— START OF Supplied data —

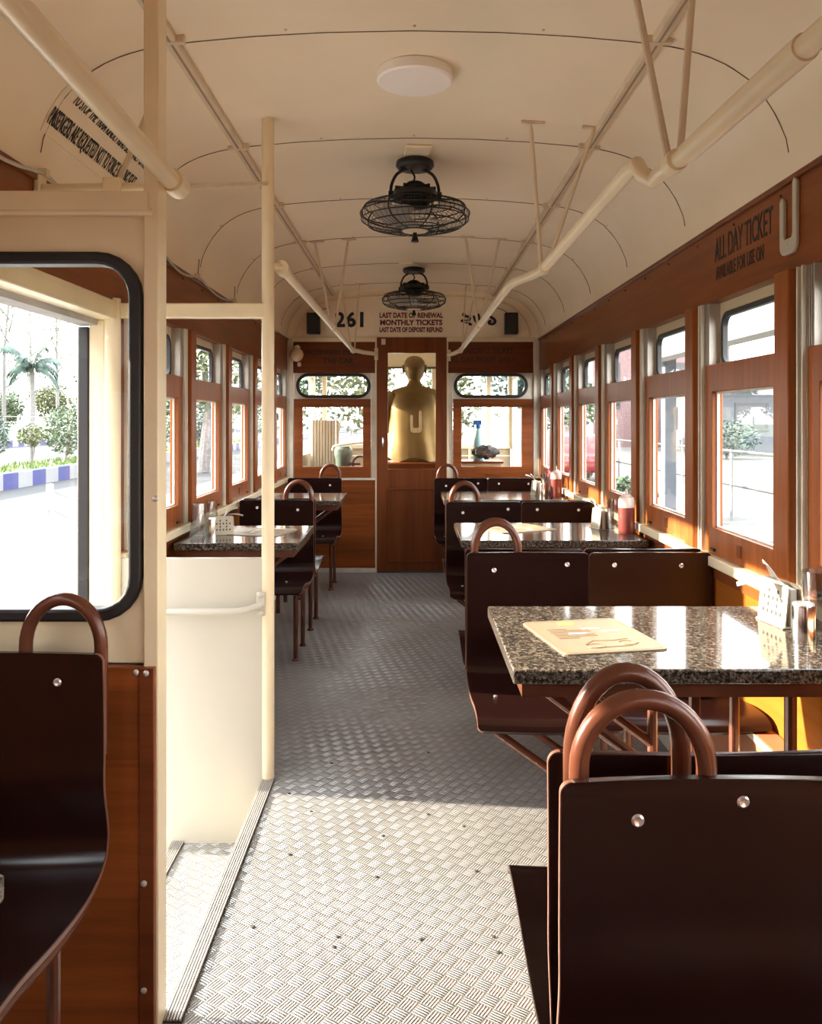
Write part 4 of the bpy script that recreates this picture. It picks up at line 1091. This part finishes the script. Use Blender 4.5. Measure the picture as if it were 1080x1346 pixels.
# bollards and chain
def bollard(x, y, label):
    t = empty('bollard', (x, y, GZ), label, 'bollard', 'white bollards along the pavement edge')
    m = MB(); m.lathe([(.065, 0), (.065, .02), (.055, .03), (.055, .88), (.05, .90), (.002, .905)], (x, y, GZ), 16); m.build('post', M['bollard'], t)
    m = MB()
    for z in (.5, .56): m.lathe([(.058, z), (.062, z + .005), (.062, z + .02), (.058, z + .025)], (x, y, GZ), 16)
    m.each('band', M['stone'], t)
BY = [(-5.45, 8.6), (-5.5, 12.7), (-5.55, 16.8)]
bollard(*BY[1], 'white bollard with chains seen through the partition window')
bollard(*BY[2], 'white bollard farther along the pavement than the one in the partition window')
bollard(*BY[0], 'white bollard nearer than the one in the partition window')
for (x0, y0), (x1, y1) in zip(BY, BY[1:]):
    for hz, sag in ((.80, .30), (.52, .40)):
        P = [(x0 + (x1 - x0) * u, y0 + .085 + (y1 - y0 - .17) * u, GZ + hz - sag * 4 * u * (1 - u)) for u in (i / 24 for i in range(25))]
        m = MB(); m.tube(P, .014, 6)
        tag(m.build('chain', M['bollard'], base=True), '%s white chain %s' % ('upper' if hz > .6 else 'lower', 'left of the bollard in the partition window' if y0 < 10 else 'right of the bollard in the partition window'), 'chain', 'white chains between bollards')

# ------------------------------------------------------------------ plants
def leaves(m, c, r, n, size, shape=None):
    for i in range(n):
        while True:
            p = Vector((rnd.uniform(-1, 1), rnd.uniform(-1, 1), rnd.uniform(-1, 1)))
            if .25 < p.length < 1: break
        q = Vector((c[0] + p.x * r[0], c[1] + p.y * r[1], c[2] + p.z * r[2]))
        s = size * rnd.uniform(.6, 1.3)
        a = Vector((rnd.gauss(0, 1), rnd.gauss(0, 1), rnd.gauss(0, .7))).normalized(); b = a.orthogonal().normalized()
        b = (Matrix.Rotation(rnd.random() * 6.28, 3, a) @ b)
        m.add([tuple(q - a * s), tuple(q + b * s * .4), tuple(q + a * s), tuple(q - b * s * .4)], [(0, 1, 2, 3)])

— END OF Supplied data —

The problem ->
Set the listing down in full and exactly. Pictures within it should not appear in the copy.

Full solution ->
Write part 4 of the bpy script that recreates this picture. It picks up at line 1091. This part finishes the script. Use Blender 4.5. Measure the picture as if it were 1080x1346 pixels.
# bollards and chain
def bollard(x, y, label):
    t = empty('bollard', (x, y, GZ), label, 'bollard', 'white bollards along the pavement edge')
    m = MB(); m.lathe([(.065, 0), (.065, .02), (.055, .03), (.055, .88), (.05, .90), (.002, .905)], (x, y, GZ), 16); m.build('post', M['bollard'], t)
    m = MB()
    for z in (.5, .56): m.lathe([(.058, z), (.062, z + .005), (.062, z + .02), (.058, z + .025)], (x, y, GZ), 16)
    m.each('band', M['stone'], t)
BY = [(-5.45, 8.6), (-5.5, 12.7), (-5.55, 16.8)]
bollard(*BY[1], 'white bollard with chains seen through the partition window')
bollard(*BY[2], 'white bollard farther along the pavement than the one in the partition window')
bollard(*BY[0], 'white bollard nearer than the one in the partition window')
for (x0, y0), (x1, y1) in zip(BY, BY[1:]):
    for hz, sag in ((.80, .30), (.52, .40)):
        P = [(x0 + (x1 - x0) * u, y0 + .085 + (y1 - y0 - .17) * u, GZ + hz - sag * 4 * u * (1 - u)) for u in (i / 24 for i in range(25))]
        m = MB(); m.tube(P, .014, 6)
        tag(m.build('chain', M['bollard'], base=True), '%s white chain %s' % ('upper' if hz > .6 else 'lower', 'left of the bollard in the partition window' if y0 < 10 else 'right of the bollard in the partition window'), 'chain', 'white chains between bollards')

# ------------------------------------------------------------------ plants
def leaves(m, c, r, n, size, shape=None):
    for i in range(n):
        while True:
            p = Vector((rnd.uniform(-1, 1), rnd.uniform(-1, 1), rnd.uniform(-1, 1)))
            if .25 < p.length < 1: break
        q = Vector((c[0] + p.x * r[0], c[1] + p.y * r[1], c[2] + p.z * r[2]))
        s = size * rnd.uniform(.6, 1.3)
        a = Vector((rnd.gauss(0, 1), rnd.gauss(0, 1), rnd.gauss(0, .7))).normalized(); b = a.orthogonal().normalized()
        b = (Matrix.Rotation(rnd.random() * 6.28, 3, a) @ b)
        m.add([tuple(q - a * s), tuple(q + b * s * .4), tuple(q + a * s), tuple(q - b * s * .4)], [(0, 1, 2, 3)])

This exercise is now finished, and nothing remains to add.